Dünya seküler mantıkla idare edilemiyor
İlahi öğretiyle dünyayı huzur içinde yaşatmak zor değil, yeter ki dünyanın dümenini haşa min huzur(haziruhu tenzih ederim) edepsizlerin elinden kurtaralım.
Yüce Allah 124 bin peygamber, 313 resul ve 5 ulül azm göndermişse biz insanlar yeryüzünde huzur içinde yaşayalım diye göndermiştir, eğer bu gün birileri insan aklını tabulaştırıp, ona göre hareket ederse dünyaya huzur gelmez, çünkü İnsan Hakları Evrensel Beyannamesinde ilahi öğreti yok!

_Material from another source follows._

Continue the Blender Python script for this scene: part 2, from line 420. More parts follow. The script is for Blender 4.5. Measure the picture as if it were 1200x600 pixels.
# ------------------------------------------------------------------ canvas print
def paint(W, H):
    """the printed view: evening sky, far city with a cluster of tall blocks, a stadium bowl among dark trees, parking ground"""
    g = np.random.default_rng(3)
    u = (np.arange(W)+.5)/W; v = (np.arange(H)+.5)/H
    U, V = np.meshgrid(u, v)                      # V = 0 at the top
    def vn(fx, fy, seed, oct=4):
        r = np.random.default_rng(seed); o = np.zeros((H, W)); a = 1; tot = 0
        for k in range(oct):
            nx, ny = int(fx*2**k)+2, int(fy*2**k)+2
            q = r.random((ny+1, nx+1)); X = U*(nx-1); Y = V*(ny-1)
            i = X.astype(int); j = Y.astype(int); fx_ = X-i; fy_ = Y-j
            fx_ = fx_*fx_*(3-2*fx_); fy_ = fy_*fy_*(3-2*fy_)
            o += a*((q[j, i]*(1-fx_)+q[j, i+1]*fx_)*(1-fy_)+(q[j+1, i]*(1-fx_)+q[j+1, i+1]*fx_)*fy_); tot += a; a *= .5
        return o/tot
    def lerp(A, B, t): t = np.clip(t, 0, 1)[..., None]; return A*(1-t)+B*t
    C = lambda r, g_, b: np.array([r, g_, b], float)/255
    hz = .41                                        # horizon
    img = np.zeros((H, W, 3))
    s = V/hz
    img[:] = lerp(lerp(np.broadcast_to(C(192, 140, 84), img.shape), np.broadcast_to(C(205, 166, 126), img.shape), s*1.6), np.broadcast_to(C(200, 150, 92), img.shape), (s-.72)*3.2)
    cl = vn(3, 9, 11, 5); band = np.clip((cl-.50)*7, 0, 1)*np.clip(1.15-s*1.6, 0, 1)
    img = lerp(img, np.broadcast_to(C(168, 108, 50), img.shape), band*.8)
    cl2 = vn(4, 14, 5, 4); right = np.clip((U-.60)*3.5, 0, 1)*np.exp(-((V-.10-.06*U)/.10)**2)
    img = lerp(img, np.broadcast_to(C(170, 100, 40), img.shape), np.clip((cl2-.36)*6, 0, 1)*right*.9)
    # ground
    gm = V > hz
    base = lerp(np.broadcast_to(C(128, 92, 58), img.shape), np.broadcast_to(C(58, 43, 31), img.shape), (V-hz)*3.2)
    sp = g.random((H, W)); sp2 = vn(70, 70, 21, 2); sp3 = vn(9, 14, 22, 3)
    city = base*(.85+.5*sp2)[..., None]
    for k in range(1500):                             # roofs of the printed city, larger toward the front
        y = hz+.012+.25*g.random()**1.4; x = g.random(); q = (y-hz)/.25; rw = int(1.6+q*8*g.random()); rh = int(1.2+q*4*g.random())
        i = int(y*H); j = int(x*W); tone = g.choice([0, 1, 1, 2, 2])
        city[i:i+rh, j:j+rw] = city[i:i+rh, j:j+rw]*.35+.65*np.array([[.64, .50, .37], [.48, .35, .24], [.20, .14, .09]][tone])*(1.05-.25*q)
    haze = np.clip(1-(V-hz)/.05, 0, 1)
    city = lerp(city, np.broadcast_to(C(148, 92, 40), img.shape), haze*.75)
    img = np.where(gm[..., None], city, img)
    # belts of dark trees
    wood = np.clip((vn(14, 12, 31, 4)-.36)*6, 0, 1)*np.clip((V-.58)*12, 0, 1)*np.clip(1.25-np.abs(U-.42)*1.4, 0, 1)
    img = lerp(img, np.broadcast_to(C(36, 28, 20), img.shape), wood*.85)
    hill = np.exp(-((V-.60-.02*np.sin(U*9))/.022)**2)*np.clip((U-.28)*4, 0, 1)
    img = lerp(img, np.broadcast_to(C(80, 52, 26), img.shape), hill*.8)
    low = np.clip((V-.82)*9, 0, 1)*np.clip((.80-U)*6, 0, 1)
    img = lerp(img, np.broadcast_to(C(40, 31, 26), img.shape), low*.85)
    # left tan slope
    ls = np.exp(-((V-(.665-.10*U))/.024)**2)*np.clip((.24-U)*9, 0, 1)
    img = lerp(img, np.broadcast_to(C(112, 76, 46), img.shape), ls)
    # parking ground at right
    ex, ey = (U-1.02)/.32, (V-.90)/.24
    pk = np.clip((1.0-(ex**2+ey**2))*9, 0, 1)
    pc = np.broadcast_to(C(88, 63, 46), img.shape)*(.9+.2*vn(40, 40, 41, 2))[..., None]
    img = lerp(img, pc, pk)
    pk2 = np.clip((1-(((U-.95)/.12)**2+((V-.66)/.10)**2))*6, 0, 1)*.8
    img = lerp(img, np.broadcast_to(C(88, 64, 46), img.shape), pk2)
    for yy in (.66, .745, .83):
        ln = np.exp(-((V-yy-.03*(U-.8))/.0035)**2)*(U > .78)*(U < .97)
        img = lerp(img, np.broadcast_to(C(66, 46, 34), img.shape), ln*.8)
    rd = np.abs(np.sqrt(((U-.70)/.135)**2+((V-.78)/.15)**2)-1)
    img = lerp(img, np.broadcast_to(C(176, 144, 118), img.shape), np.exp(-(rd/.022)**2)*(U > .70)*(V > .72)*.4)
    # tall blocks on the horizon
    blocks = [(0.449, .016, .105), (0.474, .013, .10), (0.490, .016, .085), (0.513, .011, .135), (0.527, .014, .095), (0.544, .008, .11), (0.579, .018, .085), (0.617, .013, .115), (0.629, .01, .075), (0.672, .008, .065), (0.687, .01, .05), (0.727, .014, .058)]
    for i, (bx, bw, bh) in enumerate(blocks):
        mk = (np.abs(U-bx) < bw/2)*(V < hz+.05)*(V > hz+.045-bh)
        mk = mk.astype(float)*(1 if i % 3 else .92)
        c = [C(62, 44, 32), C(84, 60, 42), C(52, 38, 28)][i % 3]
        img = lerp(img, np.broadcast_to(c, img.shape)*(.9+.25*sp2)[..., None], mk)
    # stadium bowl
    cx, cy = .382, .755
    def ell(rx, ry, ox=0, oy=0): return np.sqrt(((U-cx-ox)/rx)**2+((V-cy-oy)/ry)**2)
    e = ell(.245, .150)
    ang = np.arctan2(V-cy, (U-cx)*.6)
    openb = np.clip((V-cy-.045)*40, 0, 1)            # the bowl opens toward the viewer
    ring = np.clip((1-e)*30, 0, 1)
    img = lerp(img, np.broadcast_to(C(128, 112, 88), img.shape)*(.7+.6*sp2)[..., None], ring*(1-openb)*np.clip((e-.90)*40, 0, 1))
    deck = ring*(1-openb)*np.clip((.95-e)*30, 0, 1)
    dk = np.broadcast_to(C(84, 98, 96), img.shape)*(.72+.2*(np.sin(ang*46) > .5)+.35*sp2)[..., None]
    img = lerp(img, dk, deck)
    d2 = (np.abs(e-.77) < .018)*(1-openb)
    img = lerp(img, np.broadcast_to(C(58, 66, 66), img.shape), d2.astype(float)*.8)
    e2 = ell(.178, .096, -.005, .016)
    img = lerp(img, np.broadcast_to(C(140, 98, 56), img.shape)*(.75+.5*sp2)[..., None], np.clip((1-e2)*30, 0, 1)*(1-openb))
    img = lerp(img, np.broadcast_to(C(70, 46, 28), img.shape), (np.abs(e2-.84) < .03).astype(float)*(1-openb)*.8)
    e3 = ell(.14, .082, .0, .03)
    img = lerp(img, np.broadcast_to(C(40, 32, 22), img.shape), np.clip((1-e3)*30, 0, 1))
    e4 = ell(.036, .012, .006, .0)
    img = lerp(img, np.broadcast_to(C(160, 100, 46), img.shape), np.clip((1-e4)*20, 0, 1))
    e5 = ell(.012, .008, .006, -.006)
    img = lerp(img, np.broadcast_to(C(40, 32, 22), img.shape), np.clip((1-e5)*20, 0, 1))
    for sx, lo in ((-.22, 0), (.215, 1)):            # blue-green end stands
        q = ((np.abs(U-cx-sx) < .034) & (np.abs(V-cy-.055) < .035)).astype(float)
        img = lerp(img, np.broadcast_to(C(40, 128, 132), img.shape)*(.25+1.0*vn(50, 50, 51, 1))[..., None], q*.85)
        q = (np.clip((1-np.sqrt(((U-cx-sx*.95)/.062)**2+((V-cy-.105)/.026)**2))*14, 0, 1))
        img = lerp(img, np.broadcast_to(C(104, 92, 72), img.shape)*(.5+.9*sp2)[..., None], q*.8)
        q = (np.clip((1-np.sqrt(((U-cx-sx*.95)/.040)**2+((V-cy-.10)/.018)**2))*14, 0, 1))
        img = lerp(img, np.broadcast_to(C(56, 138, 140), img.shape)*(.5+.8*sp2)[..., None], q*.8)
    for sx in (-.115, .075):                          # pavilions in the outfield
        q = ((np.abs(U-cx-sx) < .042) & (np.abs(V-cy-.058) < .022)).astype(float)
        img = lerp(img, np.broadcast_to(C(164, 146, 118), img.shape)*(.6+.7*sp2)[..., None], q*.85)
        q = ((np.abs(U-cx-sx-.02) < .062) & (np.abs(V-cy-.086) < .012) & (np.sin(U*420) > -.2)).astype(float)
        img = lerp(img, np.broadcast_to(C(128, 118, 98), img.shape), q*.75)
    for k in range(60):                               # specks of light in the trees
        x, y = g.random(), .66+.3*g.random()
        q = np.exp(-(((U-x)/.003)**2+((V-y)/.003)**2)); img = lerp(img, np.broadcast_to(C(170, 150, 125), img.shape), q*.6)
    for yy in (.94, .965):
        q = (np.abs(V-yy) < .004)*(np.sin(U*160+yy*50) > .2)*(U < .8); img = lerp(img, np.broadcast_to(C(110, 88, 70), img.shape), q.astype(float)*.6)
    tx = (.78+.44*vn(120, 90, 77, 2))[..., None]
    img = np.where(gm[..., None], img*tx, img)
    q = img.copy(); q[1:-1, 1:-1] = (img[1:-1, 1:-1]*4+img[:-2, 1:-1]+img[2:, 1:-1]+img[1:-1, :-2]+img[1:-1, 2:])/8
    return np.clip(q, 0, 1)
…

Ya Allah deyip harekete geçmeden Allah’ın yardımı gelmez
Ben kimya hocasıyım, katalizör başlaması mümkün olmayan tepkimeleri başlatamaz, ancak işlemekte olan tepkimeyi hızlandırır. Dolayısıyla Müslümanlar üstüne düşeni yapmadıkları müddetçe Allah’ın yardımı gelmeyecek. Evet Gazzeli kardeşlerimiz en yüce makam olan şahadetle ebedi hayata terhis oluyorlar, ama bir bu zulüm karşısında takındığımız tavır kadar payidar oluyoruz.
Netenyahu’yu yakalamalıyız
Eğer elimizde bir İslam ordusu olsaydı, Netenyahu’yu çoktan yakalayıp asmıştık. Bu savaşı da durdurmuştuk. İslam Ülkelerinin Orduları böyle bir zulüm karşısında taraf olmazlarsa ne işe yararlar acaba? Eskisi gibi darbeler de kalmadı ki kendi vatandaşlarının sırtına binsinler.
Hilafet ruhu artık bedeniyle buluşmalıdır
Ne yazık ki cebren ve hile ile İslam dünyasını başı olan Hilafet makamını ortadan kardılar, açıktan açığa “ilğa ettik” demediler, “Hilafet TBMM’in şahsı manevisine mündemiçtir” dediler, peki hilafet vasfını taşıyan bir meclis bu kadar yersiz, gereksiz yasalar yapar mı? 6284 numaralı yasayla Allah’a meydan okur mu? Hilafet ruhu artık meclisten çıkması ve İslam dünyası için birleştirici bir rol üstlenmesi lazımdır.
İslam dünyasının yetkilileri ahalisine kulak vermelidir
Biz yetkilileri uyarmaya devam edeceğiz, doğrularına doğru, yanlışlarına yanlış diyeceğiz. Hani Hz.Ömer’in(ra) bir sözü var; “Bir yanlış karşısında beni uyarmazsanız sizde hayır yoktur, ben uyarınıza uymazsam bende hayır yoktur” diyor.
Bütün bu olup bitenlerden kurtulmak için “ey iman edenler iman edin” ayeti kerimesi gereği bir kere daha düşünmeli ve Müslümanlar arasında ittihad kurmak için bir çalışma ve çaba sarf etmeliyiz.
Selam ve selametle kalın, vahdet içinde kalın.